Great businesses naturally have many things in common: superbly designed products and services, knockout customer experiences, sustained excellence at execution, outstanding talent and teamwork, and great leadership. But there's also something else, an X factor that keeps renewing and strengthening great businesses through good times and bad.
Based on almost ten years of empirical research involving 50,000 companies, Jim Stengel, former director of marketing at Procter & Gamble, shows how the world's 50 best businesses - as diverse as Apple, Red Bull, Pampers and Petrobras - have a cause and effect relationship between financial performance and their ability to connect with fundamental human emotions, hopes, values and greater purposes.

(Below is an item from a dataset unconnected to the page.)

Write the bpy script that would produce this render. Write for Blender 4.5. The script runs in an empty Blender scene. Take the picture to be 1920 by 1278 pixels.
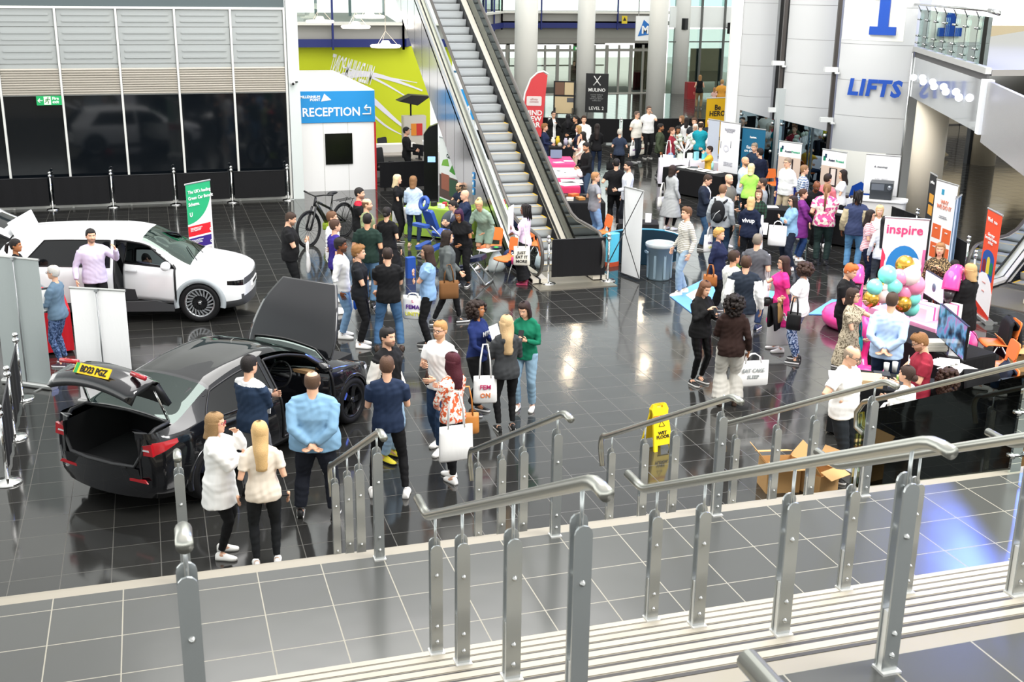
import bpy, math, random
import numpy as np
from mathutils import Vector as V, Matrix, noise
SC = bpy.context.scene
COL = SC.collection
PI = math.pi
R = math.radians
random.seed(7)

# ------------------------------------------------------------------ camera
FPX, CX, CY, EYE = 2165.0, 960.0, 639.0, 5.95      # focal length in pixels of the 1920 px frame
def _unit(a): return a / np.linalg.norm(a)
_ya = _unit(np.array([262 - CX, -40 - CY, FPX]))       # world +Y in camera space (x right, y down, z ahead)
_nd = np.array([-100.0, 6900.0, FPX]); _nd = _nd - _ya * (_nd @ _ya); _za = -_unit(_nd)
_xa = np.cross(_ya, _za)
RW = np.stack([_xa, _ya, _za])                          # camera space -> world
cam_d = bpy.data.cameras.new('camera'); cam = bpy.data.objects.new('camera', cam_d); COL.objects.link(cam)
cam_d.sensor_width = 36.0; cam_d.lens = FPX / 1920 * 36.0; cam_d.clip_end = 400
_m = Matrix([list(r) for r in RW]) @ Matrix(((1, 0, 0), (0, -1, 0), (0, 0, -1)))
cam.matrix_world = Matrix.Translation((0, 0, EYE)) @ _m.to_4x4()
SC.camera = cam
cam_d.dof.use_dof = True; cam_d.dof.focus_distance = 17.0; cam_d.dof.aperture_fstop = 8.0

def at(px, py, z=0.0):
    d = RW @ np.array([px - CX, py - CY, FPX]); t = (z - EYE) / d[2]
    return V((d[0] * t, d[1] * t, z))
def atY(px, py, Y):
    d = RW @ np.array([px - CX, py - CY, FPX]); t = Y / d[1]
    return V((d[0] * t, Y, EYE + d[2] * t))
def atX(px, py, X):
    d = RW @ np.array([px - CX, py - CY, FPX]); t = X / d[0]
    return V((X, d[1] * t, EYE + d[2] * t))
def az(p): return math.atan2(p[0], p[1])               # bearing of a place seen from the camera

# ------------------------------------------------------------------ light
w = bpy.data.worlds.new('sky'); SC.world = w; w.use_nodes = True
nt = w.node_tree; nt.nodes.clear()
wo = nt.nodes.new('ShaderNodeOutputWorld'); bg = nt.nodes.new('ShaderNodeBackground')
tc = nt.nodes.new('ShaderNodeTexCoord'); sx = nt.nodes.new('ShaderNodeSeparateXYZ'); cr = nt.nodes.new('ShaderNodeValToRGB')
nt.links.new(tc.outputs['Generated'], sx.inputs[0]); nt.links.new(sx.outputs['Z'], cr.inputs[0])
nt.links.new(cr.outputs[0], bg.inputs[0]); nt.links.new(bg.outputs[0], wo.inputs[0])
e = cr.color_ramp.elements
e[0].position = 0.0; e[0].color = (1, 1, .97, 1)
e[1].position = 1.0; e[1].color = (.70, .69, .68, 1)
x = e.new(.20); x.color = (.80, .85, .83, 1)
x = e.new(.31); x.color = (.38, .41, .41, 1)
x = e.new(.45); x.color = (.36, .37, .37, 1)
bg.inputs[1].default_value = 1.6
def area(name, loc, target, size, power, col=(1, 1, 1), size_y=None):
    l = bpy.data.lights.new(name, 'AREA'); l.energy = power; l.color = col
    l.shape = 'RECTANGLE'; l.size = size; l.size_y = size_y or size
    o = bpy.data.objects.new(name, l); COL.objects.link(o); o.location = loc
    o.rotation_euler = (V(target) - V(loc)).to_track_quat('-Z', 'Y').to_euler()
    return o
area('roof_light', (6, 20, 17), (6, 20, 0), 14, 3800, (1, .98, .95), 24)  # unseen panels overhead, added for contrast under the even sky
area('roof_light', (14, 2, 15), (10, 22, 0), 10, 2600, (1, .98, .95), 6)
for px, py in ((1080, 625), (1200, 588), (1066, 690), (1208, 682)):      # warm downlights high in the hall, mirrored in the tiles
    p = at(px, py); k = (8.5 + EYE) / EYE; o = area('downlight', (p.x * k, p.y * k, 8.5), (p.x * k, p.y * k, 0), .4, 26, (1, .80, .55)); o.data.shape = 'DISK'
p = at(1845, 1005, 1.5); area('blue_stage_light', (p.x / .279, p.y / .279, 13), p, 1.5, 900, (.10, .20, 1), 5)
area('blue_stage_light', (18.2, 18.2, 3.4), (16.6, 18.8, 1), .4, 45, (.2, .25, 1))
SC.view_settings.view_transform = 'Standard'; SC.view_settings.look = 'None'
SC.view_settings.exposure = 0.65; SC.view_settings.gamma = 1.0; SC.view_settings.use_curve_mapping = False

# ------------------------------------------------------------------ materials
MATS = {}
def srgb(c):
    if isinstance(c, str):
        c = c.lstrip('#'); c = ''.join(q * 2 for q in c) if len(c) == 3 else c; c = [int(c[i:i + 2], 16) / 255 for i in (0, 2, 4)]
    return tuple((v / 12.92 if v <= .04045 else ((v + .055) / 1.055) ** 2.4) for v in c)
def mat(col, rough=.5, metal=0.0, spec=.5, emit=0, bump=0, bscale=60, alpha=None, coat=0, trans=0, key=None, ior=1.45):
    k = key or ('m', str(col), rough, metal, spec, emit, bump, bscale, coat, trans, ior)
    if k in MATS: return MATS[k]
    m = bpy.data.materials.new('material'); m.use_nodes = True
    b = m.node_tree.nodes['Principled BSDF']; c = srgb(col)
    b.inputs['Base Color'].default_value = (*c, 1); b.inputs['Roughness'].default_value = rough
    b.inputs['Metallic'].default_value = metal; b.inputs['Specular IOR Level'].default_value = spec
    b.inputs['Coat Weight'].default_value = coat; b.inputs['Coat Roughness'].default_value = .03
    b.inputs['Transmission Weight'].default_value = trans; b.inputs['IOR'].default_value = ior
    if emit:
        b.inputs['Emission Color'].default_value = (*c, 1); b.inputs['Emission Strength'].default_value = emit
    if bump:
        n = m.node_tree.nodes; L = m.node_tree.links
        t = n.new('ShaderNodeTexCoord'); nz = n.new('ShaderNodeTexNoise'); bp = n.new('ShaderNodeBump')
        nz.inputs['Scale'].default_value = bscale; nz.inputs['Detail'].default_value = 3
        bp.inputs['Strength'].default_value = bump; bp.inputs['Distance'].default_value = .02
        L.new(t.outputs['Object'], nz.inputs['Vector']); L.new(nz.outputs[0], bp.inputs['Height'])
        L.new(bp.outputs[0], b.inputs['Normal'])
    MATS[k] = m; return m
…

In this, the next big idea book, Stengel deftly blends timeless truths about human behaviour and values into an action framework, to show us how by embracing what he describes as 'brand ideals', the world's best businesses can achieve incredible growth and drastically improve their performance.
It is strange, how ideals, and beliefs, affect, as an organization, how we see ourselves, and how others see us. Do simple messages work? Most of these firms are American, as is most of our understanding of business; this is not surprising given, that the U.S. remains GDP wise, the largest economy in the world. Of passing interest.
I was recommended to read this by a recruiter friend of mine after we'd been talking about types of companies that would be great to work for. Stengel takes his years of marketing experience and suggests an ethos for corporate success, namely that ideals are at the heart of sustained growth. He uses lots of interesting examples to demonstrate 5 core ideals and the key elements that must be in place to bring those - and ongoing profitable growth - to the fore. Unusually for me with a business book, I've marked several pages with sticky tabs so it's definitely gone back onto the bookshelf for future reference.